TO STEP ASIDE--Noel Coward--Doubleday, Doran ($2.50). Actors, writers, wistful perverts, celebrity-hounds, the occupants of cheap rooming houses, are the creatures of Noel Coward's seven stories. In detail, at times, almost indecently sharp-eyed and entertaining, as wholes they are poor in ratio to their seriousness, good in ratio to their snottiness. Best: misadventures of a gentle English celebrity who, lassoed into a Long Island week end of guaranteed peace & quiet, finds himself the agonized vortex of a Walpurgisnacht of corrupt artists, moneymen, scrimmaging Lesbians, carnivorous wives and dowagers. Their favorite adjective: "genuine."

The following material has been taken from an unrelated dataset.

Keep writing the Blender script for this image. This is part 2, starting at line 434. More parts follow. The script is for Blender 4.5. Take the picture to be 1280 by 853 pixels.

JULIUS ROSENWALD--M. R. Werner--Harper ($3.50). Able Biographer Werner (Barnum, Bryan} here writes an "authorized" but exceedingly honest monument to the head of Sears, Roebuck. Rosenwald carefully gave away some $63,000,000; "he did not give it away in the form of high wages." As philanthropist and multimillionaire, he had delusions neither of sanctimony nor of grandeur, was one of the most modest of U. S. rich men.

THE STORY OF THE POLITICAL PHILOSOPHERS-- George Catlin -- Whittlesey House ($5). A little background in these matters being widely desirable, Catlin's history is commendably addressed to laymen, gives in critical outline the best political thinking from Plato to Bertrand Russell, discovers a Grand Tradition from which fanaticism and specifically Hegelianism are excluded. Contemporaries Harold Laski and John Strachey, to say nothing of Adolf Hitler, do not come off so well under the author's analysis.